DATA PROVIDED:
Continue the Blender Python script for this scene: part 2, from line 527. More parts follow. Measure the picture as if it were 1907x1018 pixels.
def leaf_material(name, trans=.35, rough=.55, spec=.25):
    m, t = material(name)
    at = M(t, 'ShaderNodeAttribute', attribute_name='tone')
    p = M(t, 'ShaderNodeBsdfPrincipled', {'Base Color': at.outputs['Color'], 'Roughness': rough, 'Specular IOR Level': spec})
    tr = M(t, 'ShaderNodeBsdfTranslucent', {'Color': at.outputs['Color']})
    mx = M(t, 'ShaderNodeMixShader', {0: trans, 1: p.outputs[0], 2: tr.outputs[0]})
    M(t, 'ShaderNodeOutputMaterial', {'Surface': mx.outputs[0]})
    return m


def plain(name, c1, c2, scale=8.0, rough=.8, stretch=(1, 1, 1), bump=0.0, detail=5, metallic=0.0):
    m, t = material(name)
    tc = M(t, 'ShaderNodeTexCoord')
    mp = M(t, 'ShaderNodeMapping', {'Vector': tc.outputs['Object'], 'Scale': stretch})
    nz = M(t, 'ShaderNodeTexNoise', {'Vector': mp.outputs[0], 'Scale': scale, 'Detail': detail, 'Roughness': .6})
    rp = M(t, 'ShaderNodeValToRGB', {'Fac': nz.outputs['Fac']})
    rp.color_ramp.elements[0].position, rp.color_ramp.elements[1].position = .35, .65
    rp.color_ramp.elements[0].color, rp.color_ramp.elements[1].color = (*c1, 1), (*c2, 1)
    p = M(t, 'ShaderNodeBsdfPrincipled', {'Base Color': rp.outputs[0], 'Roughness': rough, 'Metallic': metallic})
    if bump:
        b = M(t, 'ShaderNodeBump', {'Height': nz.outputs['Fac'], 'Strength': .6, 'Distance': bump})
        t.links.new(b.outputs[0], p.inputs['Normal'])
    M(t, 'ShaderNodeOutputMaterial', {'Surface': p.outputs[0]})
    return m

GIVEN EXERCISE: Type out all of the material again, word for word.

SOLVED EXERCISE:
Continue the Blender Python script for this scene: part 2, from line 527. More parts follow. Measure the picture as if it were 1907x1018 pixels.
def leaf_material(name, trans=.35, rough=.55, spec=.25):
    m, t = material(name)
    at = M(t, 'ShaderNodeAttribute', attribute_name='tone')
    p = M(t, 'ShaderNodeBsdfPrincipled', {'Base Color': at.outputs['Color'], 'Roughness': rough, 'Specular IOR Level': spec})
    tr = M(t, 'ShaderNodeBsdfTranslucent', {'Color': at.outputs['Color']})
    mx = M(t, 'ShaderNodeMixShader', {0: trans, 1: p.outputs[0], 2: tr.outputs[0]})
    M(t, 'ShaderNodeOutputMaterial', {'Surface': mx.outputs[0]})
    return m


def plain(name, c1, c2, scale=8.0, rough=.8, stretch=(1, 1, 1), bump=0.0, detail=5, metallic=0.0):
    m, t = material(name)
    tc = M(t, 'ShaderNodeTexCoord')
    mp = M(t, 'ShaderNodeMapping', {'Vector': tc.outputs['Object'], 'Scale': stretch})
    nz = M(t, 'ShaderNodeTexNoise', {'Vector': mp.outputs[0], 'Scale': scale, 'Detail': detail, 'Roughness': .6})
    rp = M(t, 'ShaderNodeValToRGB', {'Fac': nz.outputs['Fac']})
    rp.color_ramp.elements[0].position, rp.color_ramp.elements[1].position = .35, .65
    rp.color_ramp.elements[0].color, rp.color_ramp.elements[1].color = (*c1, 1), (*c2, 1)
    p = M(t, 'ShaderNodeBsdfPrincipled', {'Base Color': rp.outputs[0], 'Roughness': rough, 'Metallic': metallic})
    if bump:
        b = M(t, 'ShaderNodeBump', {'Height': nz.outputs['Fac'], 'Strength': .6, 'Distance': bump})
        t.links.new(b.outputs[0], p.inputs['Normal'])
    M(t, 'ShaderNodeOutputMaterial', {'Surface': p.outputs[0]})
    return m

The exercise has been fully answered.